В этом смысле особый интерес имеет анализ средневековых представлений о Страшном суде и участи души умершего. Согласно теологии, суд над душой состоится после второго пришествия Христа в «конце времен». Этот суд произойдет над всем родом человеческим. О Страшном суде проповедовали священники, его изображали на скульптурных рельефах соборов; его торопили еретики-хилиасты, предрекавшие его быстрейшее наступление. Но наряду с официальной «великой эсхатологией» в некоторых жанрах церковной литературы, адресованных народной аудитории (в «видениях» потустороннего мира, в назидательных «примерах»), изображен совсем другой суд — индивидуальный; он происходит в момент кончины индивида, и немедленно после этого суда душа осужденного грешника отправляется в ад, а душа божьего избранника — в рай. Как сочетались обе эсхатологии, «великая» и «малая»? Трудный вопрос.
В литературе предпринимались попытки избежать этого противоречия. Конечно, нелепо предполагать, что кто-то верил в два суда, следующие один за другим, так сказать, предварительный (в момент смерти) и окончательный (в Конце света). Из рассказов о суде над душою грешника явствует, что сразу же после его кончины она отправляется в ад. Столь же несостоятельно другое толкование — о том, что с переходом в мир иной душа умершего переходит из времени в вечность, и потому момент, когда она достигает ада или рая «по сценарию малой эсхатологии», неотличим от момента Страшного суда в «конце времен». Но средневековые народные верования, которые наложили отпечаток на литературу «видений», приписывали вечности временную протяженность; в раю церковный колокол отбивает канонические часы, а Иуда Искариот, осужденный на вечные муки в аду, страдает в одном его отсеке по понедельникам, средам и пятницам, в другом отсеке — по вторникам, четвергам и субботам, а по воскресеньям, по неизъяснимой милости Господа, отдыхает.
Филипп Арьес, автор книги «Человек перед лицом смерти», придерживается другого объяснения, которое я назвал бы «эволюционистским» [33]. Оно состоит в том, что сцены «великой эсхатологии» якобы предшествуют во времени сценам «малой эсхатологии», и последние, появившись в изобразительном искусстве в XV в., отразили рост индивидуального самосознания. Но Арьес заблуждается, и причина его ошибки такова: он игнорирует упомянутые литературные тексты, в которых рисуется «малая эсхатология», причем эти тексты восходят к VI–IX столетиям (как и к более позднему времени). Верующие, при посещении храмов созерцавшие сцены Страшного суда над родом человеческим после Второго пришествия, с жадным интересом внимали рассказам людей, которые, как те утверждали, побывали на том свете и блуждали по уже функционирующему аду. Иными словами, «малая» и «великая» эсхатологии синхронно присутствовали в памяти культуры.

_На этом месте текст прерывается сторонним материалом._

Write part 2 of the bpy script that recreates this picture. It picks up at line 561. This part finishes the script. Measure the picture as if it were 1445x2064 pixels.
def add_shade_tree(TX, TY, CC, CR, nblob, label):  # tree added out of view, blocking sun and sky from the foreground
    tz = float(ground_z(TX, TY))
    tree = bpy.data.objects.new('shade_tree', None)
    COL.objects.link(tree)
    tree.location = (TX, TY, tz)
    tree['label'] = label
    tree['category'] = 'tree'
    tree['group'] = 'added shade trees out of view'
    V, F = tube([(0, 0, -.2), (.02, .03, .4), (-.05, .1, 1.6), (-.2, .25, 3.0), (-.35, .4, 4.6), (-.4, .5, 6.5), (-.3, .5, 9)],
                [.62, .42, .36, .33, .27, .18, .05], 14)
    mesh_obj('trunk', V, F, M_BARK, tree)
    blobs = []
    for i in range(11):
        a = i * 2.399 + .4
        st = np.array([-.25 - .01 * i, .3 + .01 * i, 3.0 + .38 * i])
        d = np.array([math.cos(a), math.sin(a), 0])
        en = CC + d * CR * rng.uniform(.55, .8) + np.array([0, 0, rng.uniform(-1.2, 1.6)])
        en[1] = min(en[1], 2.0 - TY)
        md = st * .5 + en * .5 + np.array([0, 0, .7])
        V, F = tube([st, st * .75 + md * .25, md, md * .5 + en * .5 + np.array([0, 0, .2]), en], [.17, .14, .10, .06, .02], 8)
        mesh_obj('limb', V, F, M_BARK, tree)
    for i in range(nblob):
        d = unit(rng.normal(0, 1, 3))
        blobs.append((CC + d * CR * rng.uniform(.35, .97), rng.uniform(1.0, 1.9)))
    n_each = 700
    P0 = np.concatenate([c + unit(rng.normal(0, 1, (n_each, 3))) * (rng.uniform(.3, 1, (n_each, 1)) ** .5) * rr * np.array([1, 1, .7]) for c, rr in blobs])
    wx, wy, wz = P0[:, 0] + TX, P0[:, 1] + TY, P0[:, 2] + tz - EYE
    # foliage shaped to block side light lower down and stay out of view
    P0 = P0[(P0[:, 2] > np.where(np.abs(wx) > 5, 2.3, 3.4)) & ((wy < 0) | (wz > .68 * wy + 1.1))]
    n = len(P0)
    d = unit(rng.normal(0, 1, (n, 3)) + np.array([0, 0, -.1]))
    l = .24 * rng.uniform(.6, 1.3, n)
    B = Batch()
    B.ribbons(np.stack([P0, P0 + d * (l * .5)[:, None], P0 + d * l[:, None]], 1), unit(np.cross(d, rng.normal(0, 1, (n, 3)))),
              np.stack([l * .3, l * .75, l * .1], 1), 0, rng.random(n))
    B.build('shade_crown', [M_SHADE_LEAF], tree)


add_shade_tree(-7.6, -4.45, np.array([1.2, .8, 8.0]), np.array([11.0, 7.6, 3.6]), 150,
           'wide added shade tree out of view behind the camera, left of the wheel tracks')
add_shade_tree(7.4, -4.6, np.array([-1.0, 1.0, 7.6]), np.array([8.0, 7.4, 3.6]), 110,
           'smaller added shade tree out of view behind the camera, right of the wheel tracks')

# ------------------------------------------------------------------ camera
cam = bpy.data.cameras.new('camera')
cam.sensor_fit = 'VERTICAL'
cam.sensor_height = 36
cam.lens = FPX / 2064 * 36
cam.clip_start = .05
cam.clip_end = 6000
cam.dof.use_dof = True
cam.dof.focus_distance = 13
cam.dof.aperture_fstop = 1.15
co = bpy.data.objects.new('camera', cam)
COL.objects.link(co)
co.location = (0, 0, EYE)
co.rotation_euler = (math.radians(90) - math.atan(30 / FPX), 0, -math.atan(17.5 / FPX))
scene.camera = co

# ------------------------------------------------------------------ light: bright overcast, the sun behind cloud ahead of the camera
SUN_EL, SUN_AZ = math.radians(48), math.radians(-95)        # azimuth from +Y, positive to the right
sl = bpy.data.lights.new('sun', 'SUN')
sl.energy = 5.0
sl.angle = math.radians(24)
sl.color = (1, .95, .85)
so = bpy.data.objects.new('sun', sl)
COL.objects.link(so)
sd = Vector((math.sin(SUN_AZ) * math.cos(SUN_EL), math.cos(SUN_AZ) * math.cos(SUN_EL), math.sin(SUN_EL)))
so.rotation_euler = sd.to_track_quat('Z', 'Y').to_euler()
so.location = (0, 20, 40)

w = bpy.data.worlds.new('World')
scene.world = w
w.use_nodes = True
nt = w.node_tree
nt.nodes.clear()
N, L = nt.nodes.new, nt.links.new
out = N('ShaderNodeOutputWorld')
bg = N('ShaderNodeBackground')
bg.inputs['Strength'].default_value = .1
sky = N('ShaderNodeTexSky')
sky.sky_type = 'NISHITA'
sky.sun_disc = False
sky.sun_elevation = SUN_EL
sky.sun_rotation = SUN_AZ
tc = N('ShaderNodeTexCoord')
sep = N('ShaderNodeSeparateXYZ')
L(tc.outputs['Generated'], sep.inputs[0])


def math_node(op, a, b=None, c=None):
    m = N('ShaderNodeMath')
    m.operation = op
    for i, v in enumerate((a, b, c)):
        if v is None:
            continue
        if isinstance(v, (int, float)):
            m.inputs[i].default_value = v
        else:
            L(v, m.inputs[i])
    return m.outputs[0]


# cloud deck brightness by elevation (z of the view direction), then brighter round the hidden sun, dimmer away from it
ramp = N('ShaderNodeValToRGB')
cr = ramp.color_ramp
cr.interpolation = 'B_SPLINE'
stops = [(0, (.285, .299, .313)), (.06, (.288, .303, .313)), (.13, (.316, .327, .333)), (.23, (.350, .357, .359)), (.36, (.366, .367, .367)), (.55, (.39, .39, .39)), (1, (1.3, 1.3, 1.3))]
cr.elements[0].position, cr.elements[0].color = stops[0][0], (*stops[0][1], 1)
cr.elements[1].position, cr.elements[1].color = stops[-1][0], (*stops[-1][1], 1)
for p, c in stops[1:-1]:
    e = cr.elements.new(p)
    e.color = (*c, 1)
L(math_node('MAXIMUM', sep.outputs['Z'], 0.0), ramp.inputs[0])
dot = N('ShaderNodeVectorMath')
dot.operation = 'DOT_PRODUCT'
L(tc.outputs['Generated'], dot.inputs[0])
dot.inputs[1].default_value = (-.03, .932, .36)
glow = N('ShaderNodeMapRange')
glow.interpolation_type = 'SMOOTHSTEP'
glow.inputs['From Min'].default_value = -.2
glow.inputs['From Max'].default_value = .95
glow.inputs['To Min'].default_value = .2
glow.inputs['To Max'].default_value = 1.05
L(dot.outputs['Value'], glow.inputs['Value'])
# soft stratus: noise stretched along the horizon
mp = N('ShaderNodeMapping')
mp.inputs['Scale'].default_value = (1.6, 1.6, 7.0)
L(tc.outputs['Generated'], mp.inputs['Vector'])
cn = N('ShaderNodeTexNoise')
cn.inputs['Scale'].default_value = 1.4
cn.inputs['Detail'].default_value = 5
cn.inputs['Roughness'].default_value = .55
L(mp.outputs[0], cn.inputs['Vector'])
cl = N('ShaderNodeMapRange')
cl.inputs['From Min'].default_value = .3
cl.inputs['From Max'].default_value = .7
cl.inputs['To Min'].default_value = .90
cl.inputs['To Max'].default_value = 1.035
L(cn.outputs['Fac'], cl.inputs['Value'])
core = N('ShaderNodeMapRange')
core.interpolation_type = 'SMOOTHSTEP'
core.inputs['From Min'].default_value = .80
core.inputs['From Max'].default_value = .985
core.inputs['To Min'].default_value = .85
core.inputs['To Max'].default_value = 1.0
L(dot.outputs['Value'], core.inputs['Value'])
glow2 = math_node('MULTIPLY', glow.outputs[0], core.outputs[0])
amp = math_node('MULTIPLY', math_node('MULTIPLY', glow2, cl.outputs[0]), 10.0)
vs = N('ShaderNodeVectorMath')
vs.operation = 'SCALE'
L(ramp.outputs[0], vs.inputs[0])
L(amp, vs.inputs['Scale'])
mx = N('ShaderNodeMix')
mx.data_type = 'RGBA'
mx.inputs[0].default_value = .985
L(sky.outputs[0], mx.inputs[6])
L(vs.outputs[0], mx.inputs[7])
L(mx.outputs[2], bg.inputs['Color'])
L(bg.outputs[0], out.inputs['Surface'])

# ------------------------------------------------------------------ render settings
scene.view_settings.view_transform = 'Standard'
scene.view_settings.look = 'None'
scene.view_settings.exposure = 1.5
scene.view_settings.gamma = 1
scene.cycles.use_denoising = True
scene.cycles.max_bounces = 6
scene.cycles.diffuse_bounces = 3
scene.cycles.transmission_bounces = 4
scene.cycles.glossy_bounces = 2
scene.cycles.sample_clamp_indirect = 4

Таким образом, перед нами загадочная, более того, невозможная ситуация: в одном религиозном пространстве одновременно фигурируют две исключающие одна другую эсхатологии. Очевидно, историку нужно примириться с тем, что подобное противоречие действительно имело место; следовательно, его нужно объяснить, а не исключить. Но чье противоречие? Я прихожу к выводу, что сосуществование обеих эсхатологических версий кажется противоречием для нас, но не осознано в качестве такового средневековыми людьми. Один Страшный суд как бы «проглядывал» сквозь другой, они «интерферировались» в сознании верующих, которые при этом оставались безразличными к, казалось бы, явному противоречию. Столь же индифферентными они были по отношению к времени, путая его с вечностью. Но эти два феномена — безразличие к противоречию и невнимание к времени, насколько мне известно, суть коренные черты бессознательного! [14].

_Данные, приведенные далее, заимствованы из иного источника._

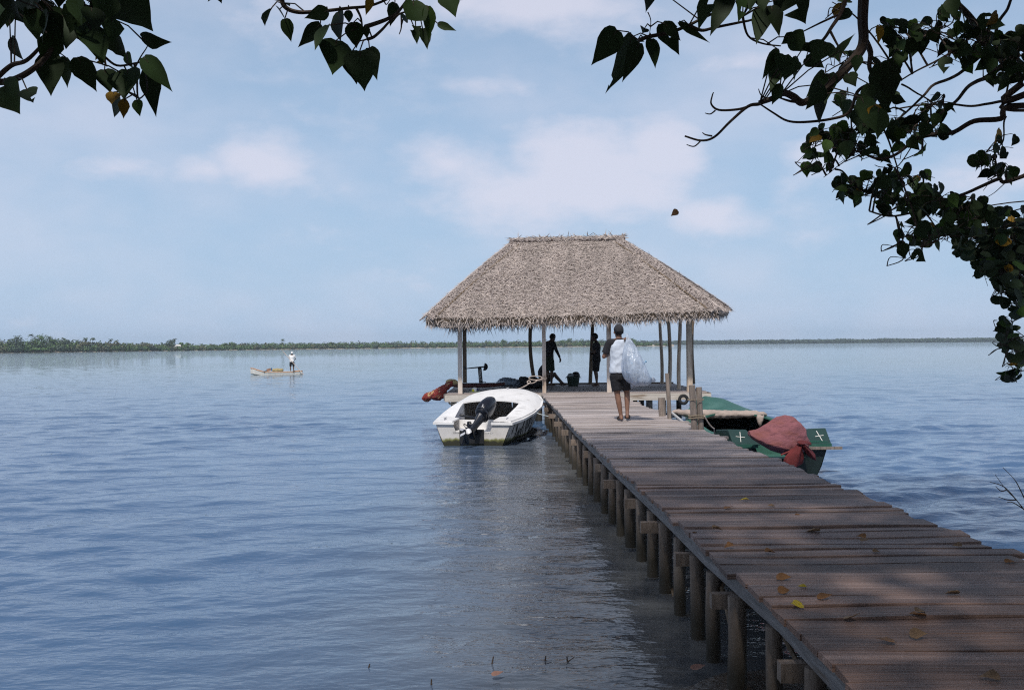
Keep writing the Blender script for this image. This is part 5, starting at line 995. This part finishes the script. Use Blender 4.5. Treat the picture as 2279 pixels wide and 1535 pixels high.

Объяснить апории религиозного сознания людей Средневековья оказывается возможным только с помощью понятий психологии. На уровне идеологизированном, в той или иной мере затронутом официальной церковной доктриной, существовала вера в Страшный суд после Второго пришествия; эта вера относила загробные кары и награды в неопределенное будущее, как бы переливающееся в вечность. Но в глубинах сознания, ориентированного на настоящее время и исходившего из убеждения, что расплата должна воспоследовать непосредственно за прегрешениями, фигурировала «малая эсхатология»[369]. Понять содержание средневековой религиозности можно, если только принимать во внимание оба уровня сознания.